>> Begin

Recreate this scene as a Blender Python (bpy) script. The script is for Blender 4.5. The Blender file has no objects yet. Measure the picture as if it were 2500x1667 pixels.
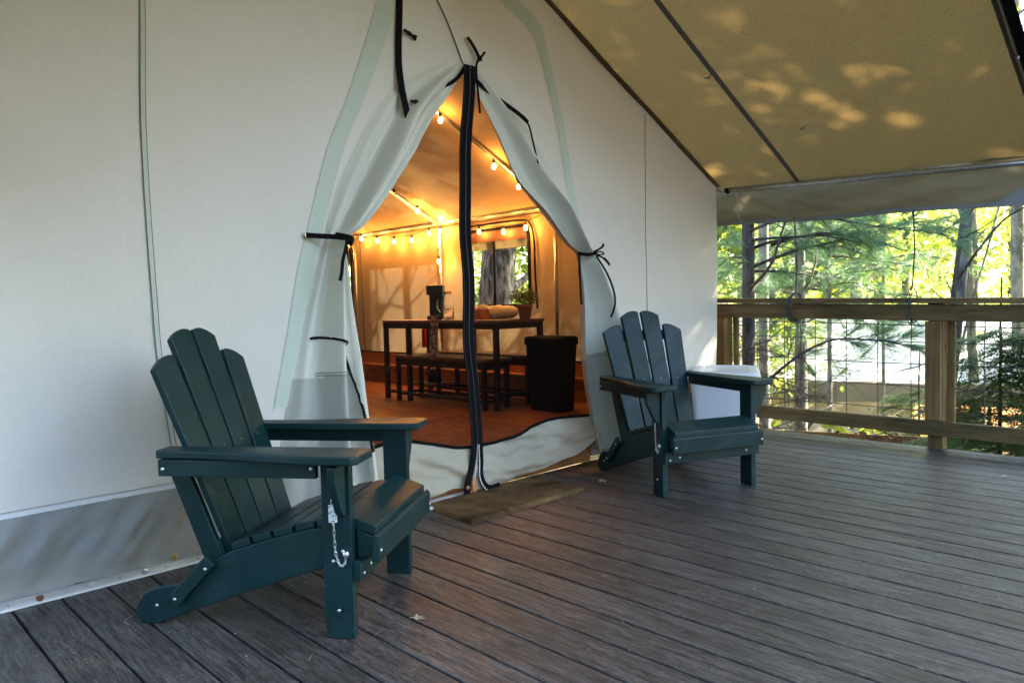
import bpy, bmesh, math, random
from mathutils import Vector, Matrix, noise

random.seed(7)
scene = bpy.context.scene
COL = scene.collection
PI = math.pi

# ------------------------------------------------------------------ camera, light, exposure
CAMZ = 0.97
cam_d = bpy.data.cameras.new("camera")
cam = bpy.data.objects.new("camera", cam_d)
COL.objects.link(cam)
Rx = Vector((0.7149550, -0.6987580, -0.0240124))
Dn = Vector((-0.0518274, -0.0187167, -0.9984806))
Fw = Vector((0.6972469, 0.7151132, -0.0495964))
cam.matrix_world = Matrix(((Rx.x, -Dn.x, -Fw.x, 0.0), (Rx.y, -Dn.y, -Fw.y, 0.0), (Rx.z, -Dn.z, -Fw.z, CAMZ), (0, 0, 0, 1)))
cam_d.lens = 26.17
cam_d.sensor_width = 36
cam_d.clip_start = 0.05
cam_d.clip_end = 600
scene.camera = cam
cam_d.dof.use_dof = True
cam_d.dof.focus_distance = 2.8
cam_d.dof.aperture_fstop = 9.0

SUN_DIR = Vector((0.80, -0.42, 0.55)).normalized()
world = bpy.data.worlds.new("World")
scene.world = world
world.use_nodes = True
wn = world.node_tree
wn.nodes.clear()
sky = wn.nodes.new("ShaderNodeTexSky")
sky.sky_type = 'NISHITA'
sky.sun_disc = False
sky.sun_elevation = math.asin(SUN_DIR.z)
sky.sun_rotation = math.atan2(SUN_DIR.x, SUN_DIR.y)
sky.air_density = 1.0
sky.dust_density = 1.6
sky.ozone_density = 1.3
bg = wn.nodes.new("ShaderNodeBackground")
bg.inputs[1].default_value = 0.15
wo = wn.nodes.new("ShaderNodeOutputWorld")
wn.links.new(sky.outputs[0], bg.inputs[0])
wn.links.new(bg.outputs[0], wo.inputs[0])

sun_d = bpy.data.lights.new("sun", 'SUN')
sun_d.energy = 5.0
sun_d.angle = math.radians(0.7)
sun_d.color = (1.0, 0.90, 0.74)
sun = bpy.data.objects.new("sun", sun_d)
sun.rotation_euler = SUN_DIR.to_track_quat('Z', 'Y').to_euler()
COL.objects.link(sun)

scene.view_settings.view_transform = 'Standard'
scene.view_settings.look = 'None'
scene.view_settings.gamma = 1
scene.view_settings.use_curve_mapping = False
scene.view_settings.exposure = 3.3
try:
    scene.cycles.max_bounces = 10
    scene.cycles.diffuse_bounces = 5
    scene.cycles.transparent_max_bounces = 16
    scene.cycles.sample_clamp_indirect = 6
    scene.cycles.use_denoising = True
except Exception:
    pass


# ------------------------------------------------------------------ materials
def nodes_of(name):
    m = bpy.data.materials.new(name)
    m.use_nodes = True
    nt = m.node_tree
    nt.nodes.clear()
    out = nt.nodes.new("ShaderNodeOutputMaterial")
    return m, nt, out


def N(nt, kind, **kw):
    n = nt.nodes.new(kind)
    for k, v in kw.items():
        if hasattr(n, k):
            setattr(n, k, v)
        else:
            n.inputs[k].default_value = v
    return n


def noise_ramp(nt, scale, c1, c2, lo=0.35, hi=0.65, stretch=None, detail=5, rough=0.55, coord='Object', rand=False):
    tc = nt.nodes.new("ShaderNodeTexCoord")
    mp = nt.nodes.new("ShaderNodeMapping")
    nt.links.new(tc.outputs[coord], mp.inputs[0])
    if stretch:
        mp.inputs['Scale'].default_value = stretch
    if rand:
        oi = nt.nodes.new("ShaderNodeObjectInfo")
        ml = nt.nodes.new("ShaderNodeMath")
        ml.operation = 'MULTIPLY'
        ml.inputs[1].default_value = 37.0
        nt.links.new(oi.outputs['Random'], ml.inputs[0])
        cb = nt.nodes.new("ShaderNodeCombineXYZ")
        for i in range(3):
            nt.links.new(ml.outputs[0], cb.inputs[i])
        nt.links.new(cb.outputs[0], mp.inputs['Location'])
    nz = nt.nodes.new("ShaderNodeTexNoise")
    nz.inputs['Scale'].default_value = scale
    nz.inputs['Detail'].default_value = detail
    nz.inputs['Roughness'].default_value = rough
    nt.links.new(mp.outputs[0], nz.inputs['Vector'])
    rp = nt.nodes.new("ShaderNodeValToRGB")
    rp.color_ramp.elements[0].position = lo
    rp.color_ramp.elements[1].position = hi
    rp.color_ramp.elements[0].color = (*c1, 1)
    rp.color_ramp.elements[1].color = (*c2, 1)
    nt.links.new(nz.outputs[0], rp.inputs[0])
    return rp, nz, mp


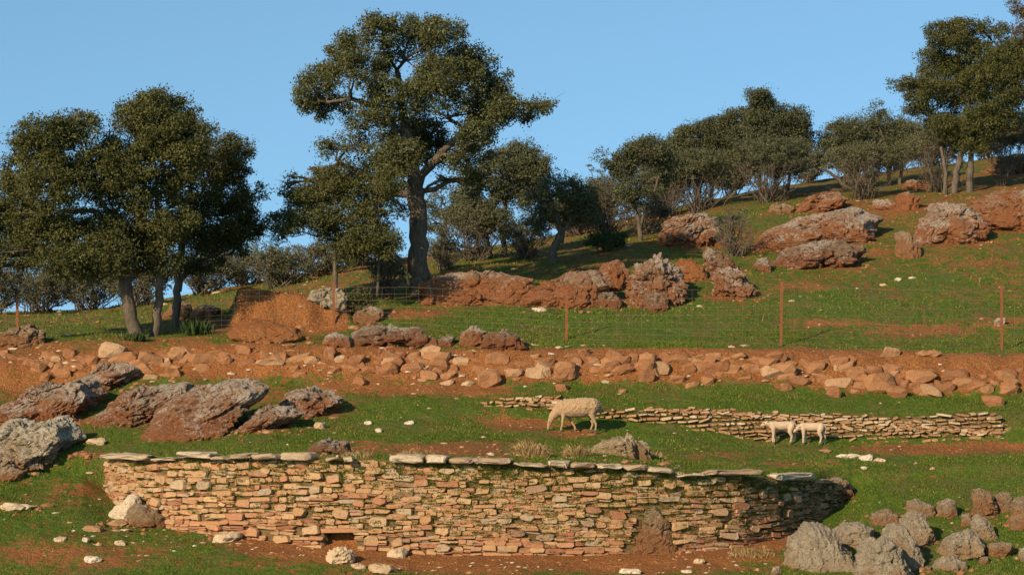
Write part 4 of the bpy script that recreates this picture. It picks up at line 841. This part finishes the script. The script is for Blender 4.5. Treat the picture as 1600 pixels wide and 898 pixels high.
# three holm oaks with merged crowns on the left
tree('holm_oak', 'left holm oak of the close group, leaning grey trunk, crown reaching the left edge', (209, 527), [[(211, 528, 11), (205, 490, 10), (198, 445, 9), (180, 390, 7), (150, 330, 5)], [(199, 450, 6), (205, 390, 5), (150, 300, 3)]],
     [(28, 275, 42, 44), (80, 225, 55, 45), (125, 205, 44, 36), (35, 340, 55, 45), (95, 290, 65, 55), (20, 400, 50, 34), (75, 370, 65, 42), (140, 360, 60, 55), (160, 275, 55, 55), (120, 415, 60, 30), (-10, 420, 45, 26), (-25, 340, 40, 50), (175, 400, 40, 42)], dens=1.15, bark='bark_light')
tree('holm_oak', 'tallest middle holm oak of the close left group with pointed top', (243, 524), [[(243, 525, 8), (246, 490, 7), (250, 445, 6), (248, 380, 5), (245, 280, 3)]],
     [(247, 165, 40, 30), (270, 185, 38, 38), (210, 190, 30, 32), (240, 215, 60, 45), (195, 245, 50, 45), (250, 270, 70, 50), (205, 315, 60, 55), (262, 335, 60, 50), (215, 385, 50, 42), (255, 402, 45, 35), (300, 225, 40, 40)], dens=1.15, bark='bark_light')
tree('holm_oak', 'right holm oak of the close left group, thin dark trunk, low twiggy right side', (274, 512), [[(274, 514, 7), (276, 480, 6.5), (278, 430, 6), (285, 380, 5), (310, 310, 3)], [(279, 440, 3.5), (300, 415, 2.6), (345, 395, 1.6), (380, 375, 1)]],
     [(330, 250, 40, 36), (370, 235, 28, 24), (355, 285, 48, 42), (392, 305, 28, 30), (305, 295, 50, 45), (330, 340, 58, 40), (385, 345, 30, 26), (290, 375, 45, 38), (345, 385, 42, 22), (375, 370, 30, 16), (300, 415, 35, 18)], dens=1.05)
# the tall oak
tree('holm_oak', 'tall broad holm oak with thick dark trunk standing alone against the sky', (655, 462), [[(657, 463, 19), (655, 420, 15), (653, 370, 14), (654, 320, 14), (645, 280, 11), (642, 240, 9), (630, 170, 6), (620, 110, 4)], [(652, 305, 8), (610, 300, 6), (570, 275, 5), (530, 255, 4)], [(648, 285, 7), (690, 240, 6), (740, 190, 4), (790, 165, 2.5)], [(640, 240, 5), (600, 170, 4), (550, 155, 3), (510, 160, 2)]],
     [(650, 45, 45, 24), (600, 55, 45, 30), (545, 75, 38, 32), (690, 60, 40, 26), (735, 100, 42, 34), (640, 95, 70, 38), (560, 120, 60, 34), (500, 115, 36, 26), (480, 150, 24, 26), (520, 160, 45, 22), (690, 130, 70, 40), (770, 140, 42, 32), (810, 165, 38, 18), (845, 168, 18, 12), (620, 160, 60, 36), (700, 185, 70, 34), (765, 190, 45, 20),
      (640, 205, 70, 34), (575, 195, 30, 20), (510, 215, 32, 20), (540, 235, 45, 24), (480, 265, 36, 24), (455, 285, 22, 22), (530, 275, 50, 26), (590, 265, 50, 30), (625, 250, 45, 32), (690, 230, 60, 36), (730, 240, 45, 40), (700, 280, 50, 28), (745, 285, 30, 22), (500, 305, 45, 20), (600, 290, 30, 14), (790, 175, 40, 22), (760, 165, 46, 30), (830, 160, 26, 16), (740, 215, 40, 22), (858, 168, 10, 10)],
     mat='holm_oak_big', dens=.84, leaf=.068, spread=.23, per=78, gap=-.27, twigs=1.6, depth=.75)
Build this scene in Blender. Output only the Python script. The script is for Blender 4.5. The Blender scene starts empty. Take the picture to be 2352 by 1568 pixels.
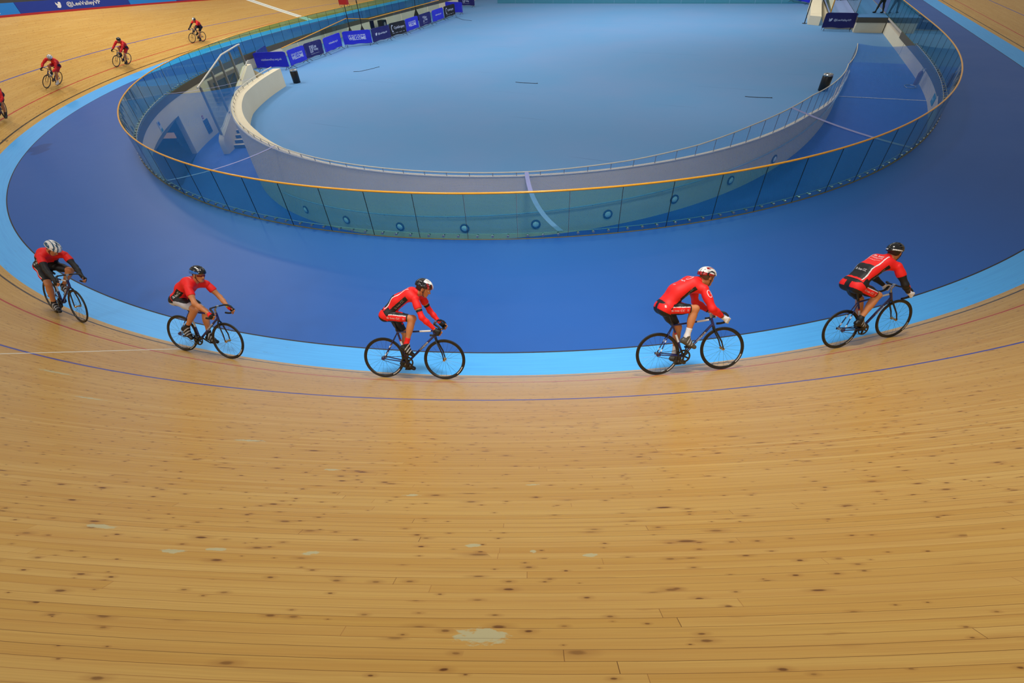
import bpy, bmesh, math, random
import numpy as np
from mathutils import Vector, Matrix
from mathutils.bvhtree import BVHTree
import openvdb as vdb

random.seed(7)
rng = np.random.default_rng(7)
SC = bpy.context.scene
COL = SC.collection
PI = math.pi
V = lambda *a: np.array(a, float)


def nrm(a):
    a = np.asarray(a, float)
    return a / (np.linalg.norm(a) + 1e-12)


# ------------------------------------------------------------------ materials
def srgb(r, g, b):
    f = lambda c: c / 12.92 if c <= .04045 else ((c + .055) / 1.055) ** 2.4
    return (f(r / 255), f(g / 255), f(b / 255), 1)


class NT:
    """small helper that wires shader nodes"""

    def __init__(s, name):
        s.m = bpy.data.materials.new(name)
        s.m.use_nodes = True
        s.t = s.m.node_tree
        s.t.nodes.clear()
        s.out = s.n('ShaderNodeOutputMaterial')

    def n(s, kind, **kw):
        x = s.t.nodes.new(kind)
        for k, v in kw.items():
            setattr(x, k, v)
        return x

    def link(s, a, b):
        s.t.links.new(a, b)

    def put(s, sock, v):
        if hasattr(v, 'is_linked') or hasattr(v, 'links'):
            s.link(v, sock)
        else:
            sock.default_value = v

    def math(s, op, a, b=0.0, c=0.0, clamp=False):
        x = s.n('ShaderNodeMath', operation=op)
        x.use_clamp = clamp
        s.put(x.inputs[0], a)
        s.put(x.inputs[1], b)
        if op in ('MULTIPLY_ADD', 'SMOOTH_MIN', 'COMPARE'):
            s.put(x.inputs[2], c)
        return x.outputs[0]

    def mix(s, f, a, b, mode='MIX'):
        x = s.n('ShaderNodeMix', data_type='RGBA', blend_type=mode)
        x.clamp_factor = True
        s.put(x.inputs[0], f)
        s.put(x.inputs[6], a)
        s.put(x.inputs[7], b)
        return x.outputs[2]

    def ramp(s, v, a0, a1, b0=0.0, b1=1.0):
        x = s.n('ShaderNodeMapRange')
        x.clamp = True
        s.put(x.inputs[0], v)
        for i, q in enumerate((a0, a1, b0, b1)):
            s.put(x.inputs[i + 1], q)
        return x.outputs[0]

    def noise(s, vec, scale, detail=3, rough=.55, dist=0):
        x = s.n('ShaderNodeTexNoise')
        s.put(x.inputs['Vector'], vec)
        x.inputs['Scale'].default_value = scale
        x.inputs['Detail'].default_value = detail
        x.inputs['Roughness'].default_value = rough
        x.inputs['Distortion'].default_value = dist
        return x.outputs['Fac']

    def obj(s):
        return s.n('ShaderNodeTexCoord').outputs['Object']

    def gpos(s):
        return s.n('ShaderNodeNewGeometry').outputs['Position']

    def uv(s):
        x = s.n('ShaderNodeUVMap')
        x.uv_map = 'UVMap'
        return x.outputs[0]

    def scalev(s, vec, sx, sy, sz=1):
        x = s.n('ShaderNodeVectorMath', operation='MULTIPLY')
        s.put(x.inputs[0], vec)
        x.inputs[1].default_value = (sx, sy, sz)
        return x.outputs[0]

    def bsdf(s, col, rough=.5, metal=0, spec=.5, coat=0, bump=None, bstr=.2, bdist=.01):
        b = s.n('ShaderNodeBsdfPrincipled')
        s.put(b.inputs['Base Color'], col)
        s.put(b.inputs['Roughness'], rough)
        s.put(b.inputs['Metallic'], metal)
        b.inputs['Specular IOR Level'].default_value = spec
        b.inputs['Coat Weight'].default_value = coat
        if bump is not None:
            bp = s.n('ShaderNodeBump')
            bp.inputs['Strength'].default_value = bstr
            bp.inputs['Distance'].default_value = bdist
            s.link(bump, bp.inputs['Height'])
            s.link(bp.outputs[0], b.inputs['Normal'])
        return b

    def done(s, shader):
        s.link(shader.outputs[0] if hasattr(shader, 'outputs') else shader, s.out.inputs[0])
        return s.m


_MC = {}


def plain(name, rgb, rough=.5, metal=0, var=.08, scale=6, spec=.5, coat=0, bstr=0):
    """a plain material with a little procedural unevenness"""
    if name in _MC:
        return _MC[name]
    t = NT(name)
    c = srgb(*rgb)
    f = t.noise(t.obj(), scale, 3)
    lo = tuple(x * (1 - var) for x in c[:3]) + (1,)
    hi = tuple(min(1, x * (1 + var)) for x in c[:3]) + (1,)
    col = t.mix(f, lo, hi)
    b = t.bsdf(col, rough, metal, spec, coat, bump=f if bstr else None, bstr=bstr)
    _MC[name] = t.done(b)
    return _MC[name]


def wood_material():
    t = NT('varnished_pine_strips')
    uv = t.uv()
    sep = t.n('ShaderNodeSeparateXYZ')
    t.link(uv, sep.inputs[0])
    u, v = sep.outputs[0], sep.outputs[1]
    ROW = .046
    row = t.math('FLOOR', t.math('DIVIDE', v, ROW))
    wn = t.n('ShaderNodeTexWhiteNoise', noise_dimensions='1D')
    t.link(row, wn.inputs['W'])
    shift = t.math('MULTIPLY', wn.outputs['Value'], 5.2)
    uu = t.math('ADD', u, shift)
    cmb = t.n('ShaderNodeCombineXYZ')
    t.link(uu, cmb.inputs[0])
    t.link(v, cmb.inputs[1])
    br = t.n('ShaderNodeTexBrick')
    br.offset = 0
    br.squash = 1
    t.link(cmb.outputs[0], br.inputs['Vector'])
    br.inputs['Scale'].default_value = 1
    br.inputs['Mortar Size'].default_value = .0011
    br.inputs['Mortar Smooth'].default_value = .3
    br.inputs['Bias'].default_value = 0
    br.inputs['Brick Width'].default_value = 2.6
    br.inputs['Row Height'].default_value = ROW
    br.inputs['Color1'].default_value = srgb(220, 180, 102)
    br.inputs['Color2'].default_value = srgb(208, 163, 82)
    br.inputs['Mortar'].default_value = srgb(120, 78, 36)
    # not every gap between two strips is equally open
    gapn = t.n('ShaderNodeTexWhiteNoise', noise_dimensions='1D')
    t.link(t.math('ADD', row, 31.7), gapn.inputs['W'])
    gap = t.math('MULTIPLY', br.outputs['Fac'], t.ramp(gapn.outputs['Value'], .3, 1, .25, 1))
    base = t.mix(br.outputs['Fac'], br.outputs['Color'], srgb(205, 150, 80))
    tone = t.noise(t.scalev(cmb.outputs[0], .5, 21.7), 1, 2)
    base = t.mix(t.ramp(tone, .35, .75, 0, .55), base, srgb(194, 138, 62))
    grain = t.noise(t.scalev(cmb.outputs[0], 2.2, 150), 1, 4, .6, .4)
    base = t.mix(t.ramp(grain, .35, .7, 0, .28), base, srgb(168, 112, 54))
    streak = t.noise(t.scalev(cmb.outputs[0], .9, 34), 1, 3, .6)
    base = t.mix(t.ramp(streak, .6, .8, 0, .3), base, srgb(160, 126, 70))
    # knots
    for sx, sy, thr, exist, seed in ((4.6, 11, .075, .74, 0.0), (9.5, 19, .085, .74, 3.7), (2.4, 9, .07, .86, 8.1)):
        vec = t.n('ShaderNodeVectorMath', operation='ADD')
        t.link(t.scalev(cmb.outputs[0], sx, sy), vec.inputs[0])
        vec.inputs[1].default_value = (seed, seed * 1.7, 0)
        vo = t.n('ShaderNodeTexVoronoi', voronoi_dimensions='2D', feature='F1')
        t.link(vec.outputs[0], vo.inputs['Vector'])
        vo.inputs['Scale'].default_value = 1
        sc = t.n('ShaderNodeSeparateColor')
        t.link(vo.outputs['Color'], sc.inputs[0])
        wob = t.math('MULTIPLY', t.math('SUBTRACT', t.noise(vec.outputs[0], 6, 2), .5), .07)
        d = t.math('ADD', vo.outputs['Distance'], wob)
        size = t.ramp(sc.outputs[1], 0, 1, thr * .45, thr * 1.35)
        k = t.ramp(t.math('DIVIDE', d, size), .55, 1.15, 1, 0)
        k = t.math('MULTIPLY', k, t.math('GREATER_THAN', sc.outputs[0], exist))
        halo = t.math('MULTIPLY', t.ramp(t.math('DIVIDE', d, size), .8, 3.2, .35, 0),
                      t.math('GREATER_THAN', sc.outputs[0], exist))
        base = t.mix(halo, base, srgb(150, 96, 46))
        base = t.mix(t.math('MULTIPLY', k, t.ramp(sc.outputs[2], 0, 1, .35, .9)), base, srgb(92, 48, 22))
    # pale filled repairs (u, v, half length, half width)
    patches = [(9.08, 6.475, .062, .035), (9.0, 5.915, .03, .014), (9.21, 5.965, .012, .012), (9.4, 6.0, .026, .013), (8.45, 6.0, .03, .016),
               (7.56, 5.86, .06, .018), (7.97, 6.03, .05, .014), (8.12, 6.0, .035, .013), (8.66, 5.36, .04, .014),
               (9.22, 5.2, .03, .012), (8.12, 4.97, .04, .014), (7.32, 4.4, .1, .02), (3.88, 2.9, .22, .03), (5.2, 3.6, .15, .02)]
    pn = t.math('MULTIPLY', t.math('SUBTRACT', t.noise(t.scalev(uv, 1, 1.6), 24, 3, .6), .5), 2.6)
    acc = None
    for (pu, pv, a, b) in patches:
        x = t.math('DIVIDE', t.math('SUBTRACT', u, pu), a)
        y = t.math('DIVIDE', t.math('SUBTRACT', v, pv), b)
        r = t.math('SQRT', t.math('ADD', t.math('MULTIPLY', x, x), t.math('MULTIPLY', y, y)))
        acc = r if acc is None else t.math('MINIMUM', acc, r)
    pm = t.ramp(t.math('ADD', acc, pn), .85, 1.1, .82, 0)
    base = t.mix(pm, base, srgb(196, 190, 148))
    base = t.mix(t.math('MULTIPLY', gap, .8), base, srgb(84, 52, 24))

    def band(c, w, soft=.002):
        return t.ramp(t.math('ABSOLUTE', t.math('SUBTRACT', v, c)), w - soft, w + soft, 1, 0)
    wear = t.ramp(t.noise(t.scalev(uv, 3, 40), 1, 3), .3, .5, .7, .95)
    base = t.mix(t.math('MULTIPLY', band(.225, .024), wear), base, srgb(34, 34, 36))
    base = t.mix(t.math('MULTIPLY', band(.875, .022), wear), base, srgb(186, 36, 40))
    base = t.mix(t.math('MULTIPLY', band(2.397, .024), wear), base, srgb(44, 70, 168))
    # thin white timing line across the bend
    l2 = t.math('ABSOLUTE', t.math('SUBTRACT', u, t.math('MULTIPLY_ADD', v, -.105, 2.95)))
    l2m = t.math('MULTIPLY', t.ramp(l2, .018, .023, 1, 0), t.math('LESS_THAN', v, 3.2))
    base = t.mix(t.math('MULTIPLY', l2m, t.math('GREATER_THAN', v, .2)), base, srgb(236, 232, 214))
    # broad white finish line with a dark line down its middle, on the far straight
    l3 = t.math('ABSOLUTE', t.math('SUBTRACT', u, t.math('MULTIPLY_ADD', v, .262, -51.95)))
    base = t.mix(t.ramp(l3, .36, .39, 1, 0), base, srgb(240, 240, 226))
    base = t.mix(t.ramp(l3, .03, .05, .7, 0), base, srgb(60, 60, 62))
    b = t.bsdf(base, .32, 0, .16, bump=t.math('SUBTRACT', 1.0, gap), bstr=.12, bdist=.002)
    return t.done(b)


def cote_material():
    t = NT('light_blue_painted_strips')
    uv = t.uv()
    n = t.noise(t.scalev(uv, .8, 24), 1, 3)
    c = t.mix(t.ramp(n, .4, .75, 0, .55), srgb(78, 178, 252), srgb(62, 156, 238))
    sep = t.n('ShaderNodeSeparateXYZ')
    t.link(uv, sep.inputs[0])
    fr = t.math('FRACT', t.math('DIVIDE', sep.outputs[1], .046))
    gap = t.ramp(fr, .0, .05, .28, 0)
    c = t.mix(t.math('MULTIPLY', gap, t.ramp(n, .3, .7)), c, srgb(40, 88, 150))
    sm = t.noise(t.scalev(uv, 1.5, 5), 1.3, 4, .65)
    c = t.mix(t.ramp(sm, .64, .76, 0, .35), c, srgb(60, 96, 140))
    return t.done(t.bsdf(c, .42, bump=None))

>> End

Problem to solve → Return, please, the exact lines from the beginning of the entries above through the line containing "cam_d.dof.aperture_fstop = 9.0", both included; pictures are left out.

Final result →
Recreate this scene as a Blender Python (bpy) script. The script is for Blender 4.5. The Blender file has no objects yet. Measure the picture as if it were 2500x1667 pixels.
import bpy, bmesh, math, random
from mathutils import Vector, Matrix, noise

random.seed(7)
scene = bpy.context.scene
COL = scene.collection
PI = math.pi

# ------------------------------------------------------------------ camera, light, exposure
CAMZ = 0.97
cam_d = bpy.data.cameras.new("camera")
cam = bpy.data.objects.new("camera", cam_d)
COL.objects.link(cam)
Rx = Vector((0.7149550, -0.6987580, -0.0240124))
Dn = Vector((-0.0518274, -0.0187167, -0.9984806))
Fw = Vector((0.6972469, 0.7151132, -0.0495964))
cam.matrix_world = Matrix(((Rx.x, -Dn.x, -Fw.x, 0.0), (Rx.y, -Dn.y, -Fw.y, 0.0), (Rx.z, -Dn.z, -Fw.z, CAMZ), (0, 0, 0, 1)))
cam_d.lens = 26.17
cam_d.sensor_width = 36
cam_d.clip_start = 0.05
cam_d.clip_end = 600
scene.camera = cam
cam_d.dof.use_dof = True
cam_d.dof.focus_distance = 2.8
cam_d.dof.aperture_fstop = 9.0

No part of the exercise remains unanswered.